Fees are plunging because studios, which are pumping out movies and shows by the dozen for Netflix, Hulu and other streaming services, see styling as an easy way to keep down costs. The field has also gotten more competitive with aspiring stylists pitching themselves on social media. A “per look” rate might fetch $500, even on a major project — a fraction of the typical rate even a few years ago and barely enough to cover expenses, stylists say.

Though a step down from the exclusive world of actors and musicians, stylists say they like being able to work by the hour from home, without the multiple days of preparations and expense that can go into pulling together a red carpet look.

About 200 stylists have signed onto Glamhive, with customers typically spending between $500 and $5000, Sprangers said.

Dupuis has worked with several clients through the platform via video chat and messaging, charging $225 for a one-hour styling session up to $1,350 for a full makeover. She said she sets her rates high so it “warrants jobs worth the time.” Others charge even more; Janelle Miller, stylist to Khloe Kardashian, lists her rate for a makeover at $2600 (Glamhive also offers non-celebrity stylists for rates as low as $45 an hour).

The main difference between personal and celebrity clients is time, Dupuis said. A celebrity look is for one-time use and requires a fitting, where personal clients generally want a closet clean-out and wardrobe building suggestions that can require multiple sessions.

Diversifying revenue streams is increasingly the norm.

Dupuis builds each of her personal styling clients a mood board with links to suggested items. Glamhive offers stylists a commission on clothing sold through any of the 80 brand partners affiliated with Glamhive, including Farfetch, Shopbop and

Jamie Hantman, a Washington DC based author, began using Glamhive earlier this month after she saw that celebrity stylist Gaelle Paul, who works with Adele, was on the platform. 
“I became aware of her before she was on Glamhive,” said Hantman who was looking for a wardrobe for her first book tour in October. “I have a curvy figure and just always knew that if I ever needed a stylist this is who I would contact. She put together four different outfits for me to wear during book promo and gave me a framework of silhouettes and designers that work for me.”

Glamhive isn't the first styling service to hit the market. Stitch Fix and Trunk Club promise personalised clothing boxes, while Glam Squad, Armarium and Rent the Runway offer high-end gown rentals.

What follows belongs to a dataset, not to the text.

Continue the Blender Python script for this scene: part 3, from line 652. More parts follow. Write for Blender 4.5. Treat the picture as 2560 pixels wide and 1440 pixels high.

The barriers between celebrities and their fans have also grown more porous, with stars sharing their lives on Instagram and even offering to record for-pay messages on the Cameo app.

Still, some in the industry feel that maintaining an exclusive client list is part of a stylist’s job. Getting credited with a star’s look — and even better, having that star tag their stylist on Instagram — unlocks relationships with brands and work on advertising campaigns. Being so available to the public might cause celebrity publicists to pass them over for jobs, one publicist said.

“A platform like [Glamhive] is good for a stylist who already has a very established career and long-term clients,” the publicist said. “But for a stylist who is on the verge of breaking through, I might advise them to stay off an app like this.”

But at a time when working with stars no longer guarantees a big income, diversifying revenue streams is increasingly the norm.

“As I started working with more stylists, I would listen to them talk and was flabbergasted,” said Sprangers. “You would never imagine that an industry would be suppressing their rate. It’s like having a Michelin star chef or, imagine a rock star in any industry, making less money.”

It's due time we start taking advantage of personal clients on the side, because everyone else does it.

For many stylists on the app, the predictability of working with apps like Glamhive outweighs other considerations.

“Aside from a movie press tour, you never really know what you’re going to do week to week,” said Swennen. “[Glamhive] is a way you can use that down time or dead zones during the summer months once award season has wrapped.”

Some said they also liked the sense of community the app fostered in a profession where stylists are usually working on their own.

“We have so few opportunities to work together,” said Chavez. “That first meeting at Sunset Tower with a bunch of us was so funny. We all started sharing our stories and frustrations. It’s nice to come together as a community and support one another especially as the industry is changing so much.”

Swennen echoes the sentiment and states that the timing of Glamhive helps many celebrity stylists in a variety of ways.

“The styling community is tight and we sort of collectively spearheaded this,” she said. “We’ve been trying to find roads to be more entrepreneurial. This gives so much added value in those in between times.”